TDevilsG wrote:I_Socrates wrote:Its really funny because I'm sure at least some of these entry level analysts can provide more over 2-3 years than 90% of rookies do in their first contract. Those guys get millions to sit on the bench and most end up out of the league shortly after...while people actually contributing have to survive on peanuts.
The difference is one of them is making money for their business and the other is costing money. Any kind of overhead like that is not valued nearly as much as the ones who generate revenue for the business.
WTF are you talking about?
I was talking about players that get paid millions to rot on the bench, and there are a LOT of those.
Teams miss on draft picks and FA signings more often than they miss on the analytics guys.
Those guys can also be fired without union's crying whereas players have to be paid what they are owed.

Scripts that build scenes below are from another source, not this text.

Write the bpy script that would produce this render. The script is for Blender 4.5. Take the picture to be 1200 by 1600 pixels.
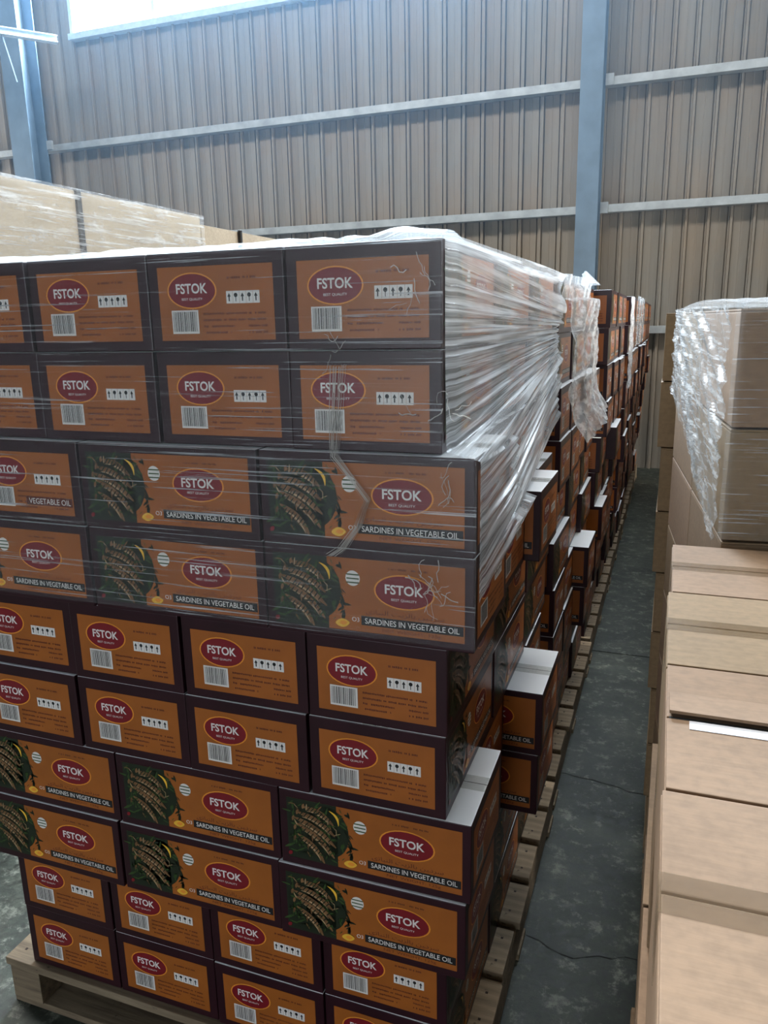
import bpy, bmesh, math, random
from mathutils import Vector, Matrix, Euler
random.seed(7)
for o in list(bpy.data.objects): bpy.data.objects.remove(o)
scene = bpy.context.scene
col = scene.collection
R = math.radians

# ------------------------------------------------------------------ camera
F_PX = 1207.77
YAW, PITCH, ROLL = -0.3564, 0.2398, -0.0204
CAM = Vector((0.3359, -1.1757, 1.6663))
fw = Vector((math.sin(YAW) * math.cos(PITCH), math.cos(YAW) * math.cos(PITCH), -math.sin(PITCH)))
rt = Vector((math.cos(YAW), -math.sin(YAW), 0)); up = rt.cross(fw)
rt2 = rt * math.cos(ROLL) + up * math.sin(ROLL); up2 = -rt * math.sin(ROLL) + up * math.cos(ROLL)
cd = bpy.data.cameras.new('camera'); cam = bpy.data.objects.new('camera', cd); col.objects.link(cam)
cd.sensor_fit = 'VERTICAL'; cd.sensor_height = 24.0; cd.lens = 24.0 * F_PX / 1600.0
cd.clip_start = 0.01; cd.clip_end = 200
cam.matrix_world = Matrix(((rt2.x, up2.x, -fw.x, CAM.x), (rt2.y, up2.y, -fw.y, CAM.y), (rt2.z, up2.z, -fw.z, CAM.z), (0, 0, 0, 1)))
scene.camera = cam

# ------------------------------------------------------------------ world, daylight, exposure
w = bpy.data.worlds.new('sky'); scene.world = w; w.use_nodes = True
w.node_tree.nodes['Background'].inputs[0].default_value = (0.80, 0.90, 1.0, 1)
w.node_tree.nodes['Background'].inputs[1].default_value = 4.0
scene.view_settings.view_transform = 'Standard'; scene.view_settings.look = 'None'
scene.view_settings.exposure = 0.35; scene.view_settings.gamma = 1.0; scene.view_settings.use_curve_mapping = False

def area(name, loc, direction, sx, sy, power, color):
    l = bpy.data.lights.new(name, 'AREA'); l.shape = 'RECTANGLE'; l.size = sx; l.size_y = sy; l.energy = power; l.color = color
    o = bpy.data.objects.new(name, l); col.objects.link(o); o.location = loc
    o.rotation_euler = Vector(direction).to_track_quat('-Z', 'Y').to_euler()
    return o
# daylight at the openings: the glazed strip of the back wall, the roof lights, the gate behind the camera
area('window_daylight_a', (-4.0, 8.14, 6.15), (0, -1, -0.001), 6.3, 1.4, 4400, (0.78, 0.89, 1.0))
area('window_daylight_b', (3.2, 8.14, 6.15), (0, -1, -0.001), 6.4, 1.4, 1000, (0.85, 0.93, 1.0))
area('rooflight_daylight_a', (-3.2, 1.9, 8.55), (0, 0, -1), 9.0, 1.5, 640, (1.0, 0.94, 0.86))
area('added_side_light_a', (11.95, 5.0, 2.25), (-1, 0, 0.0), 5.0, 4.4, 760, (1.0, 0.92, 0.80))  # unseen side gate, added to light the back wall from low down
area('added_side_light_b', (-13.95, 5.0, 2.25), (1, 0, 0.0), 5.0, 4.4, 360, (1.0, 0.92, 0.80))  # its unseen counterpart on the left, also added for low side light
area('gate_daylight', (-1.0, -9.9, 2.3), (0, 1, 0), 5.0, 4.4, 42, (1.0, 0.93, 0.84))

# ------------------------------------------------------------------ material helpers
def new_mat(name):
    m = bpy.data.materials.new(name); m.use_nodes = True
    nt = m.node_tree; b = nt.nodes['Principled BSDF']
    return m, nt, b
def N(nt, t, **k):
    n = nt.nodes.new(t)
    for a, v in k.items(): setattr(n, a, v)
    return n
def coords(nt, scale=(1, 1, 1), kind='Object', loc=(0, 0, 0)):
    tc = N(nt, 'ShaderNodeTexCoord'); mp = N(nt, 'ShaderNodeMapping')
    mp.inputs['Scale'].default_value = scale; mp.inputs['Location'].default_value = loc
    nt.links.new(tc.outputs[kind], mp.inputs['Vector']); return mp.outputs[0]
def noise(nt, vec, scale, detail=4, rough=0.55):
    n = N(nt, 'ShaderNodeTexNoise'); n.inputs['Scale'].default_value = scale; n.inputs['Detail'].default_value = detail
    n.inputs['Roughness'].default_value = rough; nt.links.new(vec, n.inputs['Vector']); return n.outputs['Fac']
def ramp(nt, fac, stops):
    r = N(nt, 'ShaderNodeValToRGB'); e = r.color_ramp.elements
    while len(e) < len(stops): e.new(0.5)
    for k, (p, c) in enumerate(stops):
        e[k].position = p; e[k].color = (c[0], c[1], c[2], 1) if not isinstance(c, (int, float)) else (c, c, c, 1)
    nt.links.new(fac, r.inputs[0]); return r.outputs[0]
def mixc(nt, fac, a, b, mode='MIX'):
    n = N(nt, 'ShaderNodeMix', data_type='RGBA', blend_type=mode)
    for sock, v in ((n.inputs[0], fac), (n.inputs[6], a), (n.inputs[7], b)):
        if isinstance(v, (int, float)): sock.default_value = v
        elif isinstance(v, tuple): sock.default_value = (v[0], v[1], v[2], 1)
        else: nt.links.new(v, sock)
    return n.outputs[2]
def bump(nt, b, h, strength=0.3, dist=0.01):
    n = N(nt, 'ShaderNodeBump'); n.inputs['Strength'].default_value = strength; n.inputs['Distance'].default_value = dist
    nt.links.new(h, n.inputs['Height']); nt.links.new(n.outputs[0], b.inputs['Normal'])

def plain(name, c, rough=0.5, metal=0.0, spec=0.5, var=0.12, nscale=14):
    m, nt, b = new_mat(name)
    f = noise(nt, coords(nt), nscale, 5)
    lo = tuple(x * (1 - var) for x in c); hi = tuple(min(1, x * (1 + var)) for x in c)
    nt.links.new(ramp(nt, f, [(0.3, lo), (0.7, hi)]), b.inputs['Base Color'])
    b.inputs['Roughness'].default_value = rough; b.inputs['Metallic'].default_value = metal
    b.inputs['Specular IOR Level'].default_value = spec
    return m

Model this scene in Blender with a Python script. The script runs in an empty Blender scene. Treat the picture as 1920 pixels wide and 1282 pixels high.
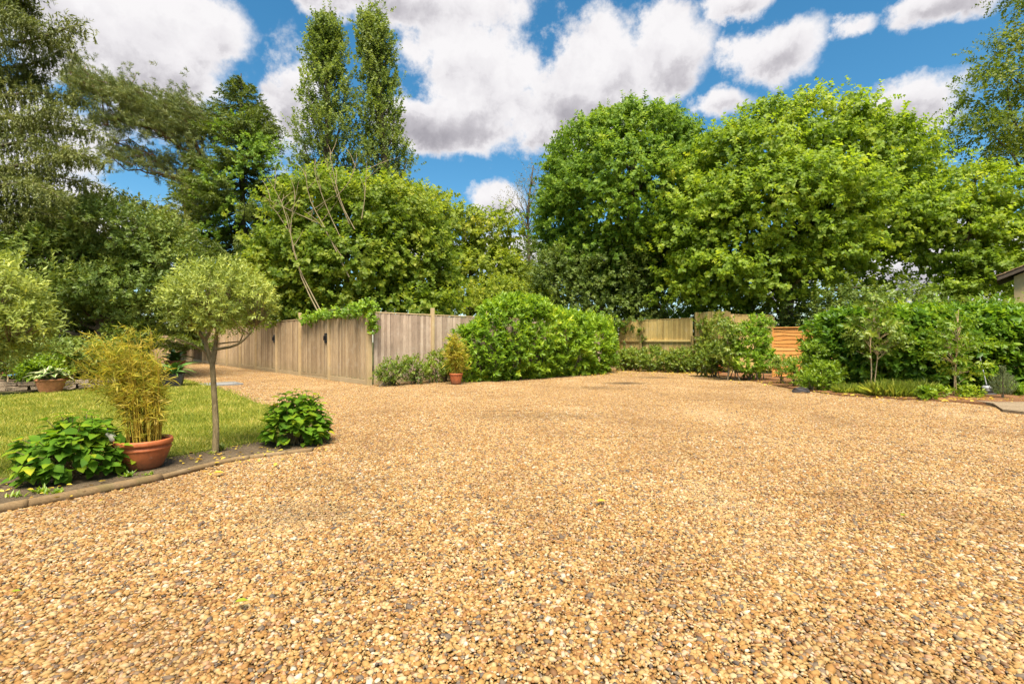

The fact that these 35l-100k guys are the ones that HELP the team figure out which guys to go after is what affects the bottom line.
A good analytics guy that is right more often than he is wrong should be paid in the range of a terrible bench warming player, at least.
They are more instrumental in the teams success than some player who doesn't even belong in the NBA. Basically, the players union has mandated a minimum for the players while the background workers who contribute more to the bottom line or success of a team have no mandate and therefore are overlooked. It happens in a lot of professions and it's ridiculous.